小満が来て10日。ベランダに植えたトマト、キュウリの苗が20㌢ほど伸び、しっかり花もつけている。狭い場所でも、朝夕の水やりで植物たちとの会話もでき、季節の進み方も見えてくる。ここには、畑に来る青虫や害虫もなく、野菜づくりも手間入らずだ。バジルの苗も伸びてきたので、先端の葉を摘んで香りを楽しむ。先日買ってきたトマトとバジルの葉を刻んでサラダにする。山椒の木も枝を増やし、新芽を伸ばしている。

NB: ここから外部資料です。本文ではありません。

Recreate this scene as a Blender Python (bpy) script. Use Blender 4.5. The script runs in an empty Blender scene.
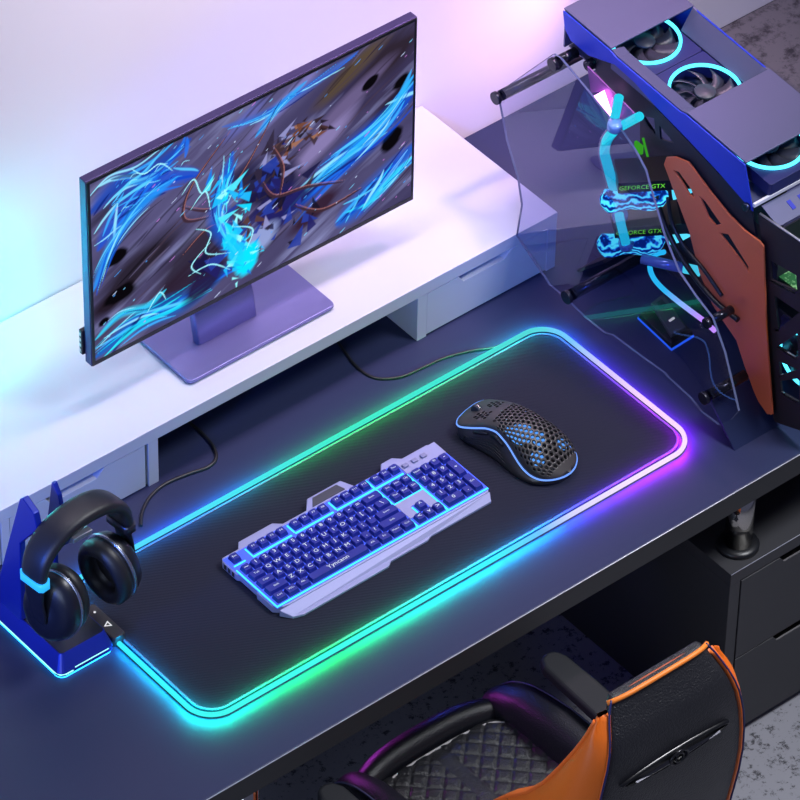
import bpy, bmesh, math, random
import numpy as np
from mathutils import Vector, Matrix

random.seed(7)
RNG = np.random.RandomState(7)
SC = bpy.context.scene
COL = SC.collection
R = math.radians

# ------------------------------------------------------------------ camera
FPX = 5198.6
YAW, PITCH, ROLL = .702636, .748082, .0210562
CAM = np.array([-3.0421, -3.62, 4.5898])
_f = np.array([math.sin(YAW) * math.cos(PITCH), math.cos(YAW) * math.cos(PITCH), -math.sin(PITCH)])
_r = np.array([math.cos(YAW), -math.sin(YAW), 0.])
_u = np.cross(_r, _f)
_r2 = _r * math.cos(ROLL) + _u * math.sin(ROLL)
_u2 = -_r * math.sin(ROLL) + _u * math.cos(ROLL)


def ray(x, y):
    return _f + _r2 * (x - 400) / FPX - _u2 * (y - 400) / FPX


def on_plane(x, y, n, d):           # measured point of the photo on the plane n.p = d
    n = np.array(n, float)
    v = ray(x, y)
    return Vector(CAM + v * ((d - n @ CAM) / (n @ v)))


def atZ(x, y, z): return on_plane(x, y, (0, 0, 1), z)
def atX(x, y, v): return on_plane(x, y, (1, 0, 0), v)
def atY(x, y, v): return on_plane(x, y, (0, 1, 0), v)


cam_data = bpy.data.cameras.new('camera')
cam_data.sensor_width = 36
cam_data.lens = FPX / 800 * 36
cam_data.clip_end = 60
cam = bpy.data.objects.new('camera', cam_data)
COL.objects.link(cam)
rot = Matrix((tuple(_r2), tuple(_u2), tuple(-_f))).transposed()
cam.matrix_world = Matrix.Translation(Vector(CAM)) @ rot.to_4x4()
SC.camera = cam

SC.view_settings.view_transform = 'Standard'
SC.view_settings.look = 'None'
SC.view_settings.gamma = 1
SC.view_settings.use_curve_mapping = False
SC.view_settings.exposure = 0


# --------------------------------------------------------------- materials
def lin(c):
    return tuple((v / 255 / 12.92) if v / 255 <= .04045 else ((v / 255 + .055) / 1.055) ** 2.4 for v in c)


def mat(name, rgb, rough=.5, metal=0., emit=None, strength=0., bump=None, spec=.5, noise=None, coat=0., sheen=0.):
    m = bpy.data.materials.new(name)
    m.use_nodes = True
    nt = m.node_tree
    b = nt.nodes['Principled BSDF']
    col = lin(rgb)
    b.inputs['Base Color'].default_value = (*col, 1)
    b.inputs['Roughness'].default_value = rough
    b.inputs['Metallic'].default_value = metal
    b.inputs['Specular IOR Level'].default_value = spec
    b.inputs['Coat Weight'].default_value = coat
    b.inputs['Sheen Weight'].default_value = sheen
    if emit:
        b.inputs['Emission Color'].default_value = (*lin(emit), 1)
        b.inputs['Emission Strength'].default_value = strength
    if bump or noise:
        tc = nt.nodes.new('ShaderNodeTexCoord')
    if bump:                                     # (scale, strength, distance)
        n = nt.nodes.new('ShaderNodeTexNoise')
        n.inputs['Scale'].default_value = bump[0]
        n.inputs['Detail'].default_value = 3
        nt.links.new(tc.outputs['Object'], n.inputs['Vector'])
        bp = nt.nodes.new('ShaderNodeBump')
        bp.inputs['Strength'].default_value = bump[1]
        bp.inputs['Distance'].default_value = bump[2]
        nt.links.new(n.outputs['Fac'], bp.inputs['Height'])
        nt.links.new(bp.outputs['Normal'], b.inputs['Normal'])
    if noise:                                    # (scale, second colour, low, high)
        n = nt.nodes.new('ShaderNodeTexNoise')
        n.inputs['Scale'].default_value = noise[0]
        n.inputs['Detail'].default_value = 4
        nt.links.new(tc.outputs['Object'], n.inputs['Vector'])
        r = nt.nodes.new('ShaderNodeValToRGB')
        r.color_ramp.elements[0].position = noise[2]
        r.color_ramp.elements[1].position = noise[3]
        r.color_ramp.elements[0].color = (*col, 1)
        r.color_ramp.elements[1].color = (*lin(noise[1]), 1)
        nt.links.new(n.outputs['Fac'], r.inputs['Fac'])
        nt.links.new(r.outputs['Color'], b.inputs['Base Color'])
    return m


def glow(name, rgb, k):
    m = bpy.data.materials.new(name)
    m.use_nodes = True
    nt = m.node_tree
    nt.nodes.clear()
    e = nt.nodes.new('ShaderNodeEmission')
    o = nt.nodes.new('ShaderNodeOutputMaterial')
    e.inputs['Color'].default_value = (*rgb, 1)
    e.inputs['Strength'].default_value = k
    nt.links.new(e.outputs[0], o.inputs[0])
    return m


def glow_attr(name, k):
    m = glow(name, (1, 1, 1), k)
    nt = m.node_tree
    a = nt.nodes.new('ShaderNodeAttribute')
    a.attribute_name = 'glow'
    nt.links.new(a.outputs['Color'], nt.nodes['Emission'].inputs['Color'])
    return m


def glass(name, tint=(1, 1, 1), ior=1.5, rough=.0, refl=1.):
    m = bpy.data.materials.new(name)
    m.use_nodes = True
    nt = m.node_tree
    nt.nodes.clear()
    t = nt.nodes.new('ShaderNodeBsdfTransparent')
    t.inputs['Color'].default_value = (*tint, 1)
    g = nt.nodes.new('ShaderNodeBsdfGlossy')
    g.inputs['Roughness'].default_value = rough
    g.inputs['Color'].default_value = (.84, .88, 1, 1)
    fr = nt.nodes.new('ShaderNodeFresnel')
    fr.inputs['IOR'].default_value = ior
    mx = nt.nodes.new('ShaderNodeMixShader')
    o = nt.nodes.new('ShaderNodeOutputMaterial')
    gm = nt.nodes.new('ShaderNodeNewGeometry')       # the far face of the pane adds no second mirror
    iv = nt.nodes.new('ShaderNodeMath')
    iv.operation = 'SUBTRACT'
    iv.inputs[0].default_value = 1
    nt.links.new(gm.outputs['Backfacing'], iv.inputs[1])
    ml = nt.nodes.new('ShaderNodeMath')
    ml.operation = 'MULTIPLY'
    nt.links.new(iv.outputs[0], ml.inputs[0])
    nt.links.new(fr.outputs[0], ml.inputs[1])
    nt.links.new(ml.outputs[0], mx.inputs[0])
    nt.links.new(t.outputs[0], mx.inputs[1])
    nt.links.new(g.outputs[0], mx.inputs[2])
    nt.links.new(mx.outputs[0], o.inputs[0])
    return m


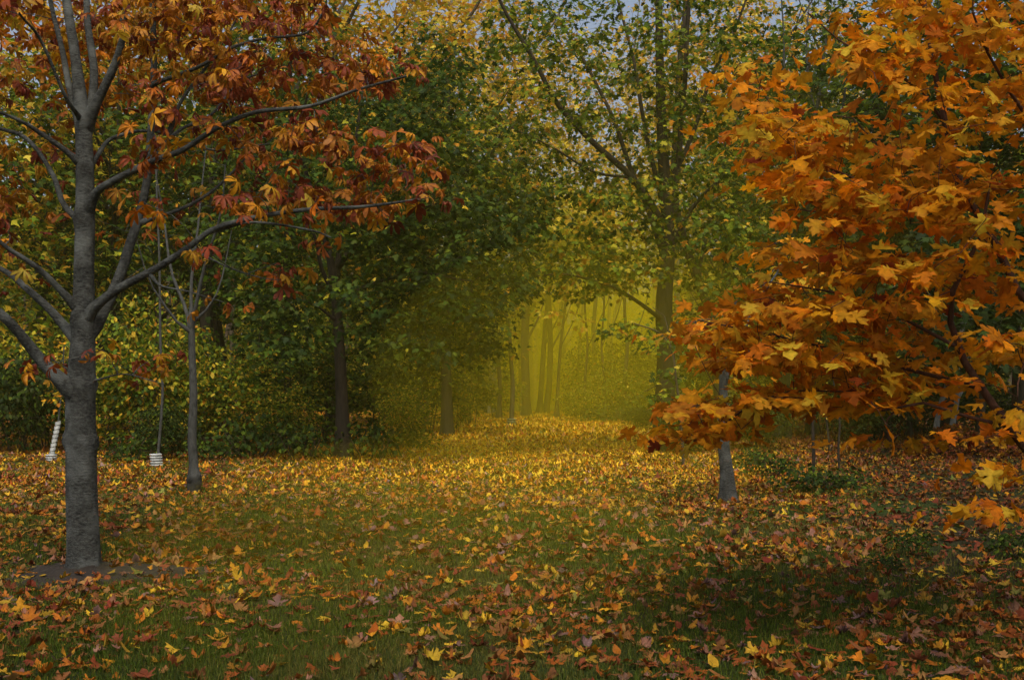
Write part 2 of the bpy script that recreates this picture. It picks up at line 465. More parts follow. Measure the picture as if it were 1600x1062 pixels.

時々採って、焼き魚に乗せて香りを楽しむことができる。ほんの少しのベランダ園芸だが、毎日の暮らしに彩りを添えてくれる。
ぱらぱらと開く宮沢賢治の詩集「春と修羅第二集」。題して夏。
木の芽が油緑や喪神青にほころび
あちこちの四角な山畑には
桐が睡たく咲きだせば
こどもをせおったかみさんたちが
毘沙門天にたてまつる
赤や黄いろの幡をもち
きみかげさうの空谷や
たゞれたやうに鳥のなく
いくつも緩い峠を越える(1924.5.23)
この詩集には、「小岩井農場」や「岩手山」、「早池峰山巓」、「河原坊」などかって歩いた場所の詩がある。その記憶をたどりながら、難解な詩の言葉を辿る楽しみ。一日の贅沢な時間だ。